The exercise: Print nothing but the lines from the start of the listing below through the line that contains "COL = SC.collection". Do not include the pictures.

Data:
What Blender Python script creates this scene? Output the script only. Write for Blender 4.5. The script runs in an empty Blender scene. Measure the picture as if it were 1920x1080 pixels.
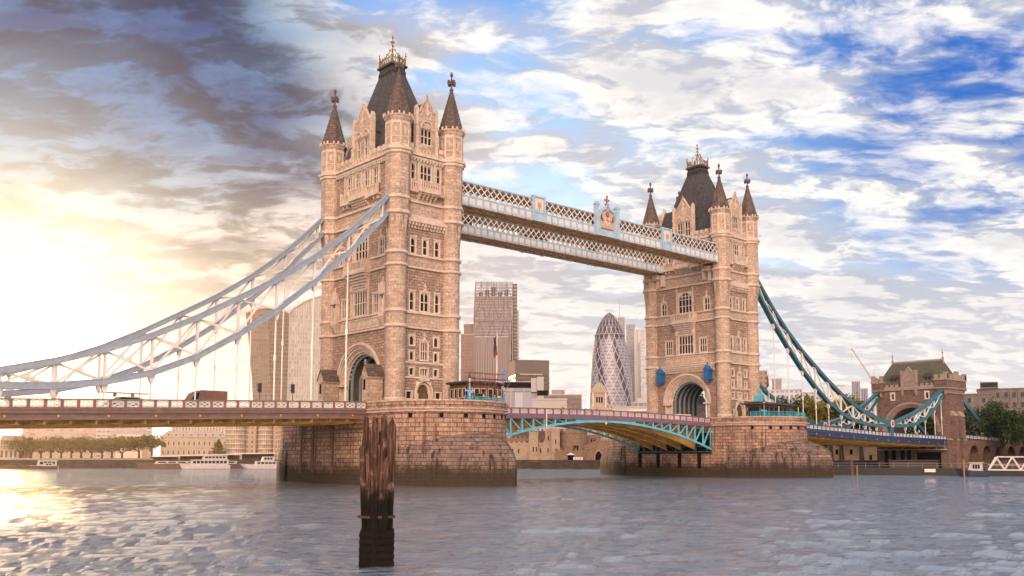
import bpy, math, random
from math import sin, cos, pi, radians, sqrt, atan2, hypot
from mathutils import Vector, Matrix, noise as mnoise
random.seed(7)
SC = bpy.context.scene
COL = SC.collection

# ------------------------------------------------------------------ camera
cam_d = bpy.data.cameras.new("camera"); cam = bpy.data.objects.new("camera", cam_d); COL.objects.link(cam)
YAW, PITCH, ROLL, FPX = 0.7307, 0.1076, 0.0005, 1784.0
cam_d.sensor_width = 36; cam_d.lens = FPX / 1920 * 36
cam_d.shift_y = 124.19 / 1920
cam_d.clip_start = 0.5; cam_d.clip_end = 9000
fw = Vector((sin(YAW)*cos(PITCH), cos(YAW)*cos(PITCH), sin(PITCH)))
rt = Vector((cos(YAW), -sin(YAW), 0)); up = rt.cross(fw)
r2 = cos(ROLL)*rt + sin(ROLL)*up; u2 = -sin(ROLL)*rt + cos(ROLL)*up
M = Matrix((( r2.x, u2.x, -fw.x, -127.656), (r2.y, u2.y, -fw.y, -126.310), (r2.z, u2.z, -fw.z, 3.909), (0,0,0,1)))
cam.matrix_world = M
SC.camera = cam

# ------------------------------------------------------------------ node expression helper
class NT:
    def __init__(s, tree): s.t = tree; tree.nodes.clear()
    def n(s, typ, **kw):
        nd = s.t.nodes.new(typ)
        for k, v in kw.items(): setattr(nd, k, v)
        return nd
    def link(s, a, b): s.t.links.new(a.s if isinstance(a, S) else a, b)
    def setin(s, sock, v):
        if isinstance(v, S): s.t.links.new(v.s, sock)
        elif hasattr(v, 'is_output'): s.t.links.new(v, sock)
        else: sock.default_value = v
    def math(s, op, a, b=0.0, c=None, clamp=False):
        nd = s.n('ShaderNodeMath', operation=op, use_clamp=clamp)
        s.setin(nd.inputs[0], a); s.setin(nd.inputs[1], b)
        if c is not None: s.setin(nd.inputs[2], c)
        return S(s, nd.outputs[0])
    def ss(s, x, a, b, o0=0.0, o1=1.0):
        nd = s.n('ShaderNodeMapRange', interpolation_type='SMOOTHSTEP')
        s.setin(nd.inputs[0], x)
        for i, v in enumerate((a, b, o0, o1)): nd.inputs[i+1].default_value = v
        return S(s, nd.outputs[0])
    def mix(s, f, a, b, typ='MIX'):
        nd = s.n('ShaderNodeMix', data_type='RGBA', blend_type=typ)
        s.setin(nd.inputs[0], f)
        for i, v in ((6, a), (7, b)):
            if isinstance(v, tuple): v = (*v[:3], 1)
            s.setin(nd.inputs[i], v)
        return S(s, nd.outputs[2])
    def vmath(s, op, a, b=None, scale=None):
        nd = s.n('ShaderNodeVectorMath', operation=op)
        s.setin(nd.inputs[0], a)
        if b is not None: s.setin(nd.inputs[1], b)
        if scale is not None: s.setin(nd.inputs['Scale'], scale)
        return S(s, nd.outputs['Value'] if op in ('DOT_PRODUCT', 'LENGTH') else nd.outputs[0])
    def comb(s, x, y, z):
        nd = s.n('ShaderNodeCombineXYZ')
        for i, v in enumerate((x, y, z)): s.setin(nd.inputs[i], v)
        return S(s, nd.outputs[0])
    def sep(s, v):
        nd = s.n('ShaderNodeSeparateXYZ'); s.setin(nd.inputs[0], v)
        return [S(s, o) for o in nd.outputs]
    def noise(s, vec, scale, detail=4, rough=.55, dist=0, col=False):
        nd = s.n('ShaderNodeTexNoise'); s.setin(nd.inputs['Vector'], vec)
        nd.inputs['Scale'].default_value = scale; nd.inputs['Detail'].default_value = detail
        nd.inputs['Roughness'].default_value = rough; nd.inputs['Distortion'].default_value = dist
        return S(s, nd.outputs['Color' if col else 'Fac'])
class S:
    def __init__(s, nt, sock): s.nt = nt; s.s = sock
    def __add__(a, b): return a.nt.math('ADD', a, b)
    def __radd__(a, b): return a.nt.math('ADD', a, b)
    def __mul__(a, b): return a.nt.math('MULTIPLY', a, b)
    def __rmul__(a, b): return a.nt.math('MULTIPLY', a, b)
    def __sub__(a, b): return a.nt.math('SUBTRACT', a, b)
    def __rsub__(a, b): return a.nt.math('SUBTRACT', b, a)
    def __truediv__(a, b): return a.nt.math('DIVIDE', a, b)
    def __rtruediv__(a, b): return a.nt.math('DIVIDE', b, a)
    def __pow__(a, b): return a.nt.math('POWER', a, b)

# ------------------------------------------------------------------ sun and sky
SUN_AZ, SUN_EL = 0.205, radians(5.6)          # azimuth from +Y towards +X
sun_dir = Vector((sin(SUN_AZ)*cos(SUN_EL), cos(SUN_AZ)*cos(SUN_EL), sin(SUN_EL)))
sd = bpy.data.lights.new("sun", 'SUN'); sd.energy = 3.0; sd.angle = radians(0.6); sd.color = (1.0, 0.62, 0.32)
so = bpy.data.objects.new("sun", sd); COL.objects.link(so)
so.rotation_euler = (-sun_dir).to_track_quat('-Z', 'Y').to_euler(); so.location = (0, 0, 300)

SC.view_settings.view_transform = 'Standard'; SC.view_settings.look = 'None'
SC.view_settings.exposure = 0.1; SC.view_settings.gamma = 1.0; SC.view_settings.use_curve_mapping = False

W = bpy.data.worlds.new("World"); SC.world = W; W.use_nodes = True
t = NT(W.node_tree)
def pxdir(x, y):
    d = (x-960)*r2 - (y-540-124.19)*u2 + FPX*fw
    return d.normalized()
tc = t.n('ShaderNodeTexCoord')
D = t.vmath('NORMALIZE', tc.outputs['Generated'])
dx, dy, dz = t.sep(D)
sky = t.n('ShaderNodeTexSky', sky_type='NISHITA', sun_disc=False)
sky.sun_elevation = SUN_EL; sky.sun_rotation = SUN_AZ; sky.air_density = 1.0; sky.dust_density = 2.0
zc = t.math('MAXIMUM', dz, 0.0)
def blob(px, py, c0, c1=1.0):
    return t.ss(t.math('MAXIMUM', t.vmath('DOT_PRODUCT', D, tuple(pxdir(px, py))), 0.0), c0, c1)
ramp = t.n('ShaderNodeValToRGB'); t.setin(ramp.inputs[0], zc)
cr = ramp.color_ramp
stops = [(0.0, (1.10, .98, .88)), (.09, (1.02, .97, .95)), (.17, (.80, .89, 1.0)), (.26, (.50, .73, .98)), (.35, (.24, .52, .93)), (.46, (.07, .28, .74)), (.8, (.04, .14, .45))]
cr.elements[0].position = 0; cr.elements[0].color = (*stops[0][1], 1)
cr.elements[1].position = .8; cr.elements[1].color = (*stops[-1][1], 1)
for p, c in stops[1:-1]:
    e = cr.elements.new(p); e.color = (*c, 1)
base = t.mix(0.06, S(t, ramp.outputs[0]), S(t, sky.outputs[0]))
bl = blob(1960, 40, .940)
base = t.mix(bl*.95, base, (.0, .13, .56))
base = t.mix(blob(150, -10, .96)*.8, base, (.05, .17, .45))
glow_dir = pxdir(-25, 685)
gd = t.math('MAXIMUM', t.vmath('DOT_PRODUCT', D, tuple(glow_dir)), 0.0)
g_wide = gd ** 9.0
g_mid = gd ** 45.0
g_core = gd ** 500.0
# cloud sheet: plane projection of the view direction, so it crowds into streaks towards the horizon
inv = 1.0 / (zc + 0.20)
rx = dx*rt.x + dy*rt.y; fy = dx*fw.x + dy*fw.y
P1 = t.comb(rx*inv*1.1, fy*inv*1.6, 3.7)
warp = t.noise(P1, 2.4, 3, .55, 0, True)
P1w = t.vmath('ADD', P1, t.vmath('SCALE', t.vmath('SUBTRACT', warp, (.5, .5, .5)), scale=.26))
n1 = t.noise(P1w, 3.3, 12, .60)
n2 = t.noise(t.vmath('ADD', P1, (7.3, 2.9, 1.7)), 1.1, 3, .5)
n3 = t.noise(t.vmath('ADD', P1w, (-0.035, .055, 0.03)), 3.3, 12, .60)
dark = t.ss(t.math('MAXIMUM', t.vmath('DOT_PRODUCT', D, tuple(pxdir(60, 190))), 0.0)+(n2-.5)*.12+(n1-.5)*.05, .915, .98)
low = t.ss(zc, .10, .30, 0.16, 0.0)
dens = n1*0.80 + n2*0.42 + 0.02 + low + dark*0.30 + g_wide*0.10 - bl*.055 + blob(1300, 60, .985)*.07 + blob(1650, 330, .985)*.05 - blob(620, 130, .993)*.06 - blob(1000, 170, .996)*.05 - blob(1650, 130, .994)*.06
mask = t.ss(dens, .515, .715)
thick = t.ss(dens, .66, .84)
rel = t.ss(n1 - n3, -.06, .05)                      # lit side of each billow
ccol = t.mix(rel, (.52, .56, .66), (1.06, 1.01, .96))
core = t.ss(zc, .03, .26, .10, .62)*thick
ccol = t.mix(core, ccol, (.50, .53, .62))
warm = g_wide*1.2
ccol = t.mix(t.math('MINIMUM', warm, .75), ccol, t.mix(rel, (.86, .66, .52), (1.12, 1.0, .86)))
# heavy slate bank in the upper left
n4 = t.noise(t.vmath('ADD', P1w, (1.3, 5.9, 1.7)), 2.2, 8, .58)
slate = t.mix(t.ss(n4*.6+n1*.4, .40, .58), (.0, .025, .12), (.14, .21, .33))
slate = t.mix(t.ss(dz, .33, .20), slate, t.mix(t.ss(n4*.5+n1*.5, .42, .58), (.20, .17, .19), (.80, .64, .54)))
ccol = t.mix(dark*.96, ccol, slate)
skyc = t.mix(mask, base, ccol)
skyc = t.mix(dark*.8, skyc, t.mix(t.ss(n1 - n3, -.05, .06), t.vmath('SCALE', skyc, scale=.60), t.vmath('SCALE', skyc, scale=1.45)))
skyc = t.mix(blob(60, 20, .955), skyc, t.vmath('MULTIPLY', skyc, (.42, .84, 1.15)))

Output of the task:
What Blender Python script creates this scene? Output the script only. Write for Blender 4.5. The script runs in an empty Blender scene. Measure the picture as if it were 1920x1080 pixels.
import bpy, math, random
from math import sin, cos, pi, radians, sqrt, atan2, hypot
from mathutils import Vector, Matrix, noise as mnoise
random.seed(7)
SC = bpy.context.scene
COL = SC.collection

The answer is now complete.